→ **GIVEN MATERIAL**:
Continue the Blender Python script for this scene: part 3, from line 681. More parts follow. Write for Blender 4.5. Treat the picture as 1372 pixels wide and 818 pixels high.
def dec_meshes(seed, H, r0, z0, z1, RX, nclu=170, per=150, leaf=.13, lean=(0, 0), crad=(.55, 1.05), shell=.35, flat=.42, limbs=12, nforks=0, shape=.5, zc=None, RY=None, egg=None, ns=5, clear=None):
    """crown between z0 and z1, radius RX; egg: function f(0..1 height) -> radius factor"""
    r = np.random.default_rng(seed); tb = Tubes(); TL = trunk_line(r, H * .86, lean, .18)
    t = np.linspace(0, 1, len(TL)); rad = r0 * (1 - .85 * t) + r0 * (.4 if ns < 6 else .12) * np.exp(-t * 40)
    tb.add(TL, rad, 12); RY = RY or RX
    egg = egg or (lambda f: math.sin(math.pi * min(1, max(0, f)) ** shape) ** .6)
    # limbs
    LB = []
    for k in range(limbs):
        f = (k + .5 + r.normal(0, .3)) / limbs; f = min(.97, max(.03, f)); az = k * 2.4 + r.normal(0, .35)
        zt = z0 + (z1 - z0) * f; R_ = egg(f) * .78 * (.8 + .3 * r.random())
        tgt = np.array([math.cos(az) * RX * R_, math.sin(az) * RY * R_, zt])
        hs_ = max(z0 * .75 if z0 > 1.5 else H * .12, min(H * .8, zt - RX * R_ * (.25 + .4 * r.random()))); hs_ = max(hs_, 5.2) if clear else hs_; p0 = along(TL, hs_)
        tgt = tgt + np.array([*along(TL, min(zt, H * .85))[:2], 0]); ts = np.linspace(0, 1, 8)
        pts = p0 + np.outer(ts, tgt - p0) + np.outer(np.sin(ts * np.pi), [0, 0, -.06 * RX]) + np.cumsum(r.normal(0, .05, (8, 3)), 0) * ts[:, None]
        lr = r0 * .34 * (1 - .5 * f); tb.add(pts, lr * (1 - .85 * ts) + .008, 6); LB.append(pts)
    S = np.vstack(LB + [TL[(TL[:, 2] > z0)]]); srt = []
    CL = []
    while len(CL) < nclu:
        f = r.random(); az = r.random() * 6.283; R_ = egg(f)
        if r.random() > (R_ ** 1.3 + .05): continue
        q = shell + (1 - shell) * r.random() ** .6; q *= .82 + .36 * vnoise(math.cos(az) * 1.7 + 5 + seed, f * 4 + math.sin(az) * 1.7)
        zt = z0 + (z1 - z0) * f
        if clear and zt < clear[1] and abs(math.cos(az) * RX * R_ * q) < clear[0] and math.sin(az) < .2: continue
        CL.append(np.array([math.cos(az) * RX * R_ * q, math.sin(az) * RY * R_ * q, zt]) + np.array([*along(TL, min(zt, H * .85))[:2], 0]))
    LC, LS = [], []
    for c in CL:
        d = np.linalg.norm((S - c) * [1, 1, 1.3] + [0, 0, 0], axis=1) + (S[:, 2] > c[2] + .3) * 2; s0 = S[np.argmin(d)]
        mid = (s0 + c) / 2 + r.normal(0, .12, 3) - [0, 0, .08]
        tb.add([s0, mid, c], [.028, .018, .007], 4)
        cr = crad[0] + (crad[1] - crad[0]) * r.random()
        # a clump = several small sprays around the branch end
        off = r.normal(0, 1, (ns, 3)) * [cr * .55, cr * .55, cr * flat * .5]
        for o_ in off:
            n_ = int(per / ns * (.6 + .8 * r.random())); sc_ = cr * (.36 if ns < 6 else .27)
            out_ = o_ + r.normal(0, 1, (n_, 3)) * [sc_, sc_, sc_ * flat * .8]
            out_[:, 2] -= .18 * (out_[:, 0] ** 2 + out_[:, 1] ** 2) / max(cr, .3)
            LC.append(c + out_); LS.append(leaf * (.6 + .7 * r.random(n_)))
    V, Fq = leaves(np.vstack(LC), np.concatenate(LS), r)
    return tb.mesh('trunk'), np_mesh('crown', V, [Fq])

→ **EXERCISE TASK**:
Write out the whole listing exactly.

→ **FULL SOLUTION**:
Continue the Blender Python script for this scene: part 3, from line 681. More parts follow. Write for Blender 4.5. Treat the picture as 1372 pixels wide and 818 pixels high.
def dec_meshes(seed, H, r0, z0, z1, RX, nclu=170, per=150, leaf=.13, lean=(0, 0), crad=(.55, 1.05), shell=.35, flat=.42, limbs=12, nforks=0, shape=.5, zc=None, RY=None, egg=None, ns=5, clear=None):
    """crown between z0 and z1, radius RX; egg: function f(0..1 height) -> radius factor"""
    r = np.random.default_rng(seed); tb = Tubes(); TL = trunk_line(r, H * .86, lean, .18)
    t = np.linspace(0, 1, len(TL)); rad = r0 * (1 - .85 * t) + r0 * (.4 if ns < 6 else .12) * np.exp(-t * 40)
    tb.add(TL, rad, 12); RY = RY or RX
    egg = egg or (lambda f: math.sin(math.pi * min(1, max(0, f)) ** shape) ** .6)
    # limbs
    LB = []
    for k in range(limbs):
        f = (k + .5 + r.normal(0, .3)) / limbs; f = min(.97, max(.03, f)); az = k * 2.4 + r.normal(0, .35)
        zt = z0 + (z1 - z0) * f; R_ = egg(f) * .78 * (.8 + .3 * r.random())
        tgt = np.array([math.cos(az) * RX * R_, math.sin(az) * RY * R_, zt])
        hs_ = max(z0 * .75 if z0 > 1.5 else H * .12, min(H * .8, zt - RX * R_ * (.25 + .4 * r.random()))); hs_ = max(hs_, 5.2) if clear else hs_; p0 = along(TL, hs_)
        tgt = tgt + np.array([*along(TL, min(zt, H * .85))[:2], 0]); ts = np.linspace(0, 1, 8)
        pts = p0 + np.outer(ts, tgt - p0) + np.outer(np.sin(ts * np.pi), [0, 0, -.06 * RX]) + np.cumsum(r.normal(0, .05, (8, 3)), 0) * ts[:, None]
        lr = r0 * .34 * (1 - .5 * f); tb.add(pts, lr * (1 - .85 * ts) + .008, 6); LB.append(pts)
    S = np.vstack(LB + [TL[(TL[:, 2] > z0)]]); srt = []
    CL = []
    while len(CL) < nclu:
        f = r.random(); az = r.random() * 6.283; R_ = egg(f)
        if r.random() > (R_ ** 1.3 + .05): continue
        q = shell + (1 - shell) * r.random() ** .6; q *= .82 + .36 * vnoise(math.cos(az) * 1.7 + 5 + seed, f * 4 + math.sin(az) * 1.7)
        zt = z0 + (z1 - z0) * f
        if clear and zt < clear[1] and abs(math.cos(az) * RX * R_ * q) < clear[0] and math.sin(az) < .2: continue
        CL.append(np.array([math.cos(az) * RX * R_ * q, math.sin(az) * RY * R_ * q, zt]) + np.array([*along(TL, min(zt, H * .85))[:2], 0]))
    LC, LS = [], []
    for c in CL:
        d = np.linalg.norm((S - c) * [1, 1, 1.3] + [0, 0, 0], axis=1) + (S[:, 2] > c[2] + .3) * 2; s0 = S[np.argmin(d)]
        mid = (s0 + c) / 2 + r.normal(0, .12, 3) - [0, 0, .08]
        tb.add([s0, mid, c], [.028, .018, .007], 4)
        cr = crad[0] + (crad[1] - crad[0]) * r.random()
        # a clump = several small sprays around the branch end
        off = r.normal(0, 1, (ns, 3)) * [cr * .55, cr * .55, cr * flat * .5]
        for o_ in off:
            n_ = int(per / ns * (.6 + .8 * r.random())); sc_ = cr * (.36 if ns < 6 else .27)
            out_ = o_ + r.normal(0, 1, (n_, 3)) * [sc_, sc_, sc_ * flat * .8]
            out_[:, 2] -= .18 * (out_[:, 0] ** 2 + out_[:, 1] ** 2) / max(cr, .3)
            LC.append(c + out_); LS.append(leaf * (.6 + .7 * r.random(n_)))
    V, Fq = leaves(np.vstack(LC), np.concatenate(LS), r)
    return tb.mesh('trunk'), np_mesh('crown', V, [Fq])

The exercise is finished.